[START]

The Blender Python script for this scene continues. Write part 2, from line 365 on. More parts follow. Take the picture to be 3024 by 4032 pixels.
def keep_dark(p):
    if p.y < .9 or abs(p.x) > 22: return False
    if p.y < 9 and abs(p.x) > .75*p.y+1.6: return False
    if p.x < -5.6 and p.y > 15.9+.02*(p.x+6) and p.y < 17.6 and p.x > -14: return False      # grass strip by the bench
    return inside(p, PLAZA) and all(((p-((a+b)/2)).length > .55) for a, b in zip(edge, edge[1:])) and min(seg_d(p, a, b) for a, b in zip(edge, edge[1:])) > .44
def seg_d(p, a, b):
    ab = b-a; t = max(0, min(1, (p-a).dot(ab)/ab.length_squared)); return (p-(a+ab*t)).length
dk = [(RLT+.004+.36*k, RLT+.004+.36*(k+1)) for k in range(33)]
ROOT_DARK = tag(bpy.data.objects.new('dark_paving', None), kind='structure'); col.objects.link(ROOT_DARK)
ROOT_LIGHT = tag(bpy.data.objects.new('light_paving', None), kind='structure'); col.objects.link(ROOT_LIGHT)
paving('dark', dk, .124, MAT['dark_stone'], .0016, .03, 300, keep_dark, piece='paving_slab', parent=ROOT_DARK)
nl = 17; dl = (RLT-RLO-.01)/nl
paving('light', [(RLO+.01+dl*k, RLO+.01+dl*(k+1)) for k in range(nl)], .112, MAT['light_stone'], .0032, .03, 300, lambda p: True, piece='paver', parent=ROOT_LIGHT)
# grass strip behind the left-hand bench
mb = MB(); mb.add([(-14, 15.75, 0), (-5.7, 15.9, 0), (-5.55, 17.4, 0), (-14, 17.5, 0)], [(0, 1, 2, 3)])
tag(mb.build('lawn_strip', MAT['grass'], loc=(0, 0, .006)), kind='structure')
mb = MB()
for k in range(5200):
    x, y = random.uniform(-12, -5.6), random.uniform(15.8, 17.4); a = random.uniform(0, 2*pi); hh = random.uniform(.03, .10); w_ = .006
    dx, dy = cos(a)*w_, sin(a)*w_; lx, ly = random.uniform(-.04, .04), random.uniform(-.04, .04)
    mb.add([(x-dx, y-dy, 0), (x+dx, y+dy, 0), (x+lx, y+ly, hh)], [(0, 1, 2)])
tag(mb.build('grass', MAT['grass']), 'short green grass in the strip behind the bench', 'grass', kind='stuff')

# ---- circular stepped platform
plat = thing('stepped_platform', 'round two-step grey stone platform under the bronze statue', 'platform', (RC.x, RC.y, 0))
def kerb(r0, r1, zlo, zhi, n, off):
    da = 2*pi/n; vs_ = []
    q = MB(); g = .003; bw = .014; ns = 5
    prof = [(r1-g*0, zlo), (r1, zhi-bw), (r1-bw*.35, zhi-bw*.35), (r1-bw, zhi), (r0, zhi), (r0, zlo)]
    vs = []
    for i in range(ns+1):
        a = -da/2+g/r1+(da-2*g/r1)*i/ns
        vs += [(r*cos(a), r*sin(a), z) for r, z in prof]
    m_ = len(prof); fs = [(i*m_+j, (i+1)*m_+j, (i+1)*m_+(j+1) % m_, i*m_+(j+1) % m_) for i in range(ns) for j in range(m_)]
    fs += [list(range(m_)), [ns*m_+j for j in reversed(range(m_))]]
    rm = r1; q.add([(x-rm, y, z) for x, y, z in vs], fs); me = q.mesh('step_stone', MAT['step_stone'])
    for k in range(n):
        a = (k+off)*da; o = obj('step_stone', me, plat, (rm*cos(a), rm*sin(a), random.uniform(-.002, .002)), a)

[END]

▶ WORK TO COMPLETE
Give an exact copy of all the data shown above.

▶ RESPONSE
The Blender Python script for this scene continues. Write part 2, from line 365 on. More parts follow. Take the picture to be 3024 by 4032 pixels.
def keep_dark(p):
    if p.y < .9 or abs(p.x) > 22: return False
    if p.y < 9 and abs(p.x) > .75*p.y+1.6: return False
    if p.x < -5.6 and p.y > 15.9+.02*(p.x+6) and p.y < 17.6 and p.x > -14: return False      # grass strip by the bench
    return inside(p, PLAZA) and all(((p-((a+b)/2)).length > .55) for a, b in zip(edge, edge[1:])) and min(seg_d(p, a, b) for a, b in zip(edge, edge[1:])) > .44
def seg_d(p, a, b):
    ab = b-a; t = max(0, min(1, (p-a).dot(ab)/ab.length_squared)); return (p-(a+ab*t)).length
dk = [(RLT+.004+.36*k, RLT+.004+.36*(k+1)) for k in range(33)]
ROOT_DARK = tag(bpy.data.objects.new('dark_paving', None), kind='structure'); col.objects.link(ROOT_DARK)
ROOT_LIGHT = tag(bpy.data.objects.new('light_paving', None), kind='structure'); col.objects.link(ROOT_LIGHT)
paving('dark', dk, .124, MAT['dark_stone'], .0016, .03, 300, keep_dark, piece='paving_slab', parent=ROOT_DARK)
nl = 17; dl = (RLT-RLO-.01)/nl
paving('light', [(RLO+.01+dl*k, RLO+.01+dl*(k+1)) for k in range(nl)], .112, MAT['light_stone'], .0032, .03, 300, lambda p: True, piece='paver', parent=ROOT_LIGHT)
# grass strip behind the left-hand bench
mb = MB(); mb.add([(-14, 15.75, 0), (-5.7, 15.9, 0), (-5.55, 17.4, 0), (-14, 17.5, 0)], [(0, 1, 2, 3)])
tag(mb.build('lawn_strip', MAT['grass'], loc=(0, 0, .006)), kind='structure')
mb = MB()
for k in range(5200):
    x, y = random.uniform(-12, -5.6), random.uniform(15.8, 17.4); a = random.uniform(0, 2*pi); hh = random.uniform(.03, .10); w_ = .006
    dx, dy = cos(a)*w_, sin(a)*w_; lx, ly = random.uniform(-.04, .04), random.uniform(-.04, .04)
    mb.add([(x-dx, y-dy, 0), (x+dx, y+dy, 0), (x+lx, y+ly, hh)], [(0, 1, 2)])
tag(mb.build('grass', MAT['grass']), 'short green grass in the strip behind the bench', 'grass', kind='stuff')

# ---- circular stepped platform
plat = thing('stepped_platform', 'round two-step grey stone platform under the bronze statue', 'platform', (RC.x, RC.y, 0))
def kerb(r0, r1, zlo, zhi, n, off):
    da = 2*pi/n; vs_ = []
    q = MB(); g = .003; bw = .014; ns = 5
    prof = [(r1-g*0, zlo), (r1, zhi-bw), (r1-bw*.35, zhi-bw*.35), (r1-bw, zhi), (r0, zhi), (r0, zlo)]
    vs = []
    for i in range(ns+1):
        a = -da/2+g/r1+(da-2*g/r1)*i/ns
        vs += [(r*cos(a), r*sin(a), z) for r, z in prof]
    m_ = len(prof); fs = [(i*m_+j, (i+1)*m_+j, (i+1)*m_+(j+1) % m_, i*m_+(j+1) % m_) for i in range(ns) for j in range(m_)]
    fs += [list(range(m_)), [ns*m_+j for j in reversed(range(m_))]]
    rm = r1; q.add([(x-rm, y, z) for x, y, z in vs], fs); me = q.mesh('step_stone', MAT['step_stone'])
    for k in range(n):
        a = (k+off)*da; o = obj('step_stone', me, plat, (rm*cos(a), rm*sin(a), random.uniform(-.002, .002)), a)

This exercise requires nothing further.